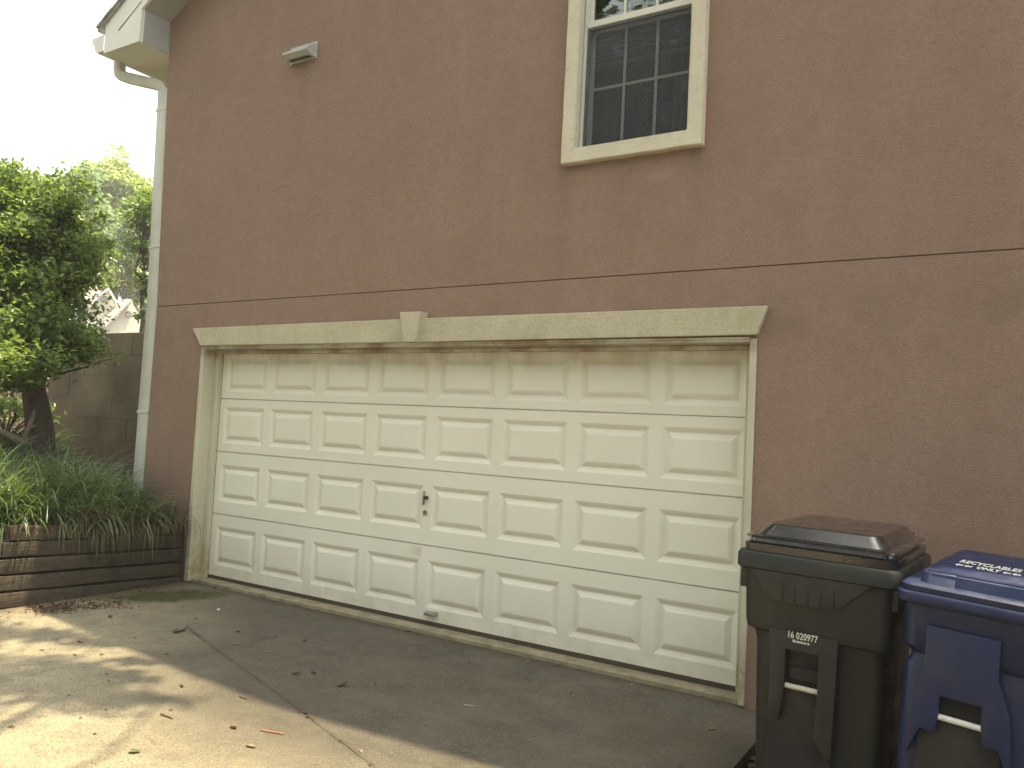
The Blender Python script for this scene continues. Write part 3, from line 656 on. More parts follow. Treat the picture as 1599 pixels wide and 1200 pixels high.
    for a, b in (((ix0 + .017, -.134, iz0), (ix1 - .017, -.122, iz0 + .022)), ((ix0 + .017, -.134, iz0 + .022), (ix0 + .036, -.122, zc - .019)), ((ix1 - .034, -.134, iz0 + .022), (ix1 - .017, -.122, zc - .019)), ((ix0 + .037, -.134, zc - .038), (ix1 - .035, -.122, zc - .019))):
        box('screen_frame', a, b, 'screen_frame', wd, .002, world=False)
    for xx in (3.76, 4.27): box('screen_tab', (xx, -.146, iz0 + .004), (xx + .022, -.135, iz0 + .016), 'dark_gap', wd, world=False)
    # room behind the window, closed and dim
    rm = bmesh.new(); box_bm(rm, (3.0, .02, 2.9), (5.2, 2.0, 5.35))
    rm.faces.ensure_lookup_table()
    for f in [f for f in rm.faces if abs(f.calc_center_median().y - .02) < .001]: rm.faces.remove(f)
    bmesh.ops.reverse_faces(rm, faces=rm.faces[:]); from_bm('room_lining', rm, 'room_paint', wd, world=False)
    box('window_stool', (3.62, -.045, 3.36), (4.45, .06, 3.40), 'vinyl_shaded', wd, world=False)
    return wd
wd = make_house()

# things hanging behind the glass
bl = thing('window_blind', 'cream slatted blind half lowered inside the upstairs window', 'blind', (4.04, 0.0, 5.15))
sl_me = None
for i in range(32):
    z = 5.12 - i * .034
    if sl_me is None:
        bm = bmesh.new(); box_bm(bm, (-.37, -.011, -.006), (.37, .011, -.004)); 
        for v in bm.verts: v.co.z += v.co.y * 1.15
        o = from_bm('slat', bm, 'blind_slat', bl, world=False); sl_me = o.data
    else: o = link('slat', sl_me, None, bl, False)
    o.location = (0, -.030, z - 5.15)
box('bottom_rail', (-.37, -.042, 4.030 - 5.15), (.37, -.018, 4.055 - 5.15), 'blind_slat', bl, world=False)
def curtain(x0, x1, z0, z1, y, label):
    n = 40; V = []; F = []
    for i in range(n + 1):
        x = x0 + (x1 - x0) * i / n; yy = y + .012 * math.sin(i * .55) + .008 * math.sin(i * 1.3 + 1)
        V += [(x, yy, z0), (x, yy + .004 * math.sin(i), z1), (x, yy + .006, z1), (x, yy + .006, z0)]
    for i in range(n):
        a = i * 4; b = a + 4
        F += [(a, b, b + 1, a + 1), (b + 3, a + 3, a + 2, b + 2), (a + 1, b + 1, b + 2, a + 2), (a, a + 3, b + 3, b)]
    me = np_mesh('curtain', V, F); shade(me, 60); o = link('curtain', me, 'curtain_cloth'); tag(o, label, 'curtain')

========

### Task goal
Look above for the line containing "for f in [f". Output from there through the line containing "wd = make_house()", exactly and inclusively.

### Complete answer
    for f in [f for f in rm.faces if abs(f.calc_center_median().y - .02) < .001]: rm.faces.remove(f)
    bmesh.ops.reverse_faces(rm, faces=rm.faces[:]); from_bm('room_lining', rm, 'room_paint', wd, world=False)
    box('window_stool', (3.62, -.045, 3.36), (4.45, .06, 3.40), 'vinyl_shaded', wd, world=False)
    return wd
wd = make_house()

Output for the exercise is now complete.